Most people are either using the system or not. When they are, they get activity more frequently than once every 10 minutes, and then when they walk away, there's nothing for hours, so you may as well spin down.
SJI
February 18th, 2011, 08:30 PM
How on earth do you figure that? You would need to have an access pattern where you only touch the disk every 10-20 minutes, over and over for half the day, then don't touch it at all for the next 12 hours.
Most people are either using the system or not. When they are, they get activity more frequently than once every 10 minutes, and then when they walk away, there's nothing for hours, so you may as well spin down.
I work on my local drives almost all of the time and periodically I update lan storage. Easily giving over 10 minutes between accesses to the shares.
2hr spindown time suits my access pattern.
psusi
February 18th, 2011, 10:01 PM
I work on my local drives almost all of the time and periodically I update lan storage. Easily giving over 10 minutes between accesses to the shares.
Then let it spin down after 2 minutes, then it can spend the next half hour resting ;)
A dozen or two start/stops a day won't hurt the drive.
SJI
February 18th, 2011, 10:21 PM
Then let it spin down after 2 minutes, then it can spend the next half hour resting ;)
A dozen or two start/stops a day won't hurt the drive.
Interestingly the minimum spindown time on a 1TB WD green drive is 10 minutes.
If you specify a -S value lower than this it assumes 10 minutes.
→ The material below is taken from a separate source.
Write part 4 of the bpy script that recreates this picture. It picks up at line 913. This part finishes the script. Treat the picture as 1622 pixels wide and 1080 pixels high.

I've got a script running at the moment that will email me as each drive changes it's state. First drive has just gone to standby on queue :D
It should also show if the drives get woken up periodically overnight by errant processes.
jobsonandrew
September 28th, 2011, 08:48 PM
Thanks very much SJI for pointing out the 10 minute minimum value. I have a 2TB WD green power and used this command:
sudo hdparm -S121 /dev/sdb
10 mins plus 5 secs for good luck ;)
works very well. I understand that this isn't persistent after a reboot though, so I'll add the command to my /etc/rc.local
thanks again
rubylaser
September 28th, 2011, 08:58 PM
You could just add it to your /etc/hdparm.conf file like this...
/dev/sdb {
spindown_time = 121
}
That will run it automatically at boot.